Trucks carrying produce to stores are now moving again, but Yukon NDP Leader Liz Hanson says the road closure raised questions about how prepared Yukoners are for a food shortage.
"We have no emergency food provisions in this territory," she said. "We rely upon individuals to pull together their own emergency foods. Well, for many families who are living paycheque to paycheque, they don’t buy or keep three or four days worth of groceries on hand.
"What are we doing in terms of our own resiliency around developing an agricultural strategy that includes production of foodstuffs, from potatoes and wheat and also livestock?"
Hanson said Yukon needs a food security strategy.
Yukon trucker Albert Van De Kraats doesn't agree. He said everything worked as it was supposed to during the shutdown.
"For us to deal with a lengthy two, three, four-day shutdown, we’re used to it. We’re equipped for it," he said. "We know how to deal with those things.
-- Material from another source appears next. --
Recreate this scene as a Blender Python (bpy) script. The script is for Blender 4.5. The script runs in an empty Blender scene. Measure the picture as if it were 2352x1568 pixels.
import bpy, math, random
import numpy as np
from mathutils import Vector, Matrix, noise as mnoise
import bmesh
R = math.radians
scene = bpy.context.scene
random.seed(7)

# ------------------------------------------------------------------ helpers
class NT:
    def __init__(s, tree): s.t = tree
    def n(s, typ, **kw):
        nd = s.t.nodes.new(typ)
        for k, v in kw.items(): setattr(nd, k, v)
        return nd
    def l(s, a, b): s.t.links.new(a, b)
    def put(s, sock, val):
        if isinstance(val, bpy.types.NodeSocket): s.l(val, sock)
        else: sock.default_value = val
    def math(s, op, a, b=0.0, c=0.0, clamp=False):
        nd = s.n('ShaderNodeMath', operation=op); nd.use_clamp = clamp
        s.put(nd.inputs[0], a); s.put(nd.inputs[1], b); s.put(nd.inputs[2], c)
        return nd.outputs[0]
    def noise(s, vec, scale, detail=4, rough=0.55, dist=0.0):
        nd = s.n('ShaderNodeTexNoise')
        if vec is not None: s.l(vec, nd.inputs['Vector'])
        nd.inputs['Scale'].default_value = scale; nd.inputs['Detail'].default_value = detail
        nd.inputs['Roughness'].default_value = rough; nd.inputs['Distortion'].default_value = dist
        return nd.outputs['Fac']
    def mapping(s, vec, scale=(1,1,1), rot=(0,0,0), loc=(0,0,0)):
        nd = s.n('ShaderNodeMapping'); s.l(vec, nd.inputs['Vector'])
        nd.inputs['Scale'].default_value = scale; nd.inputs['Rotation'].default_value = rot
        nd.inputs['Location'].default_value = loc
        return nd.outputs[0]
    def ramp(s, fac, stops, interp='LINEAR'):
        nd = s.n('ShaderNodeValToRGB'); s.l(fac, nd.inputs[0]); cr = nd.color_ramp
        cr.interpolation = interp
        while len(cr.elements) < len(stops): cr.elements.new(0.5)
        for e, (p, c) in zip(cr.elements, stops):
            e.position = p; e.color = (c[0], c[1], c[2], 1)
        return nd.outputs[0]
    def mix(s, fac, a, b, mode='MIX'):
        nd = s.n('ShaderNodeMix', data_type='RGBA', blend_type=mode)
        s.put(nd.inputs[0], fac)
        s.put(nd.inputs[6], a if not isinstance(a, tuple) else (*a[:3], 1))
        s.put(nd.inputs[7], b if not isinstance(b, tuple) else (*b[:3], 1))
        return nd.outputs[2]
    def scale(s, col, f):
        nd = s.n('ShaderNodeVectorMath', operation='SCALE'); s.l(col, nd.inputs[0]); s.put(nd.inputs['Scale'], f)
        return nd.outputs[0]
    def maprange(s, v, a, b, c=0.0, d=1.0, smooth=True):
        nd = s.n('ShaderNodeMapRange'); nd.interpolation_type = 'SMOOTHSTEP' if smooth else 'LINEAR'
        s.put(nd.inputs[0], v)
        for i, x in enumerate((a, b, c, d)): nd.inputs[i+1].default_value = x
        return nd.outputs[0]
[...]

But for the community as a whole, it was a shock."
He said he isn’t sure whether local growers could have helped.
"You could say that, yes, those people should step up, but the reality is they wouldn’t have anything to step up with yet; the growing season is just starting," he said. "The frost has just come out of the ground."
Warren Zakus, vice-president of the Yukon Agricultural Association, said local growers would like to produce more food but it's expensive and Yukon lacks the infrastructure to do it.
"It's do-able," he said. "Our association has been working towards this goal for many, many years, working with the government trying to set up some facilities for processing and for cold storage. I think with some northern ingenuity, there's ways to make all of this work and there is interest from the producers to do it."
Zakus said local growers sell everything they produce and they don't stockpile. He said there are a couple of producers that could supply more produce on short notice, but most can't ramp up quickly.
Colin O'Neill, marketing manager for the Fireweed Community Market in Whitehorse, said local growers can help feed Yukon, but they need the community's support.
"It’s just a matter of having the consumer meet the farmer halfway so that there isn’t waste, there isn’t farm produce being produced that isn’t being consumed by somebody."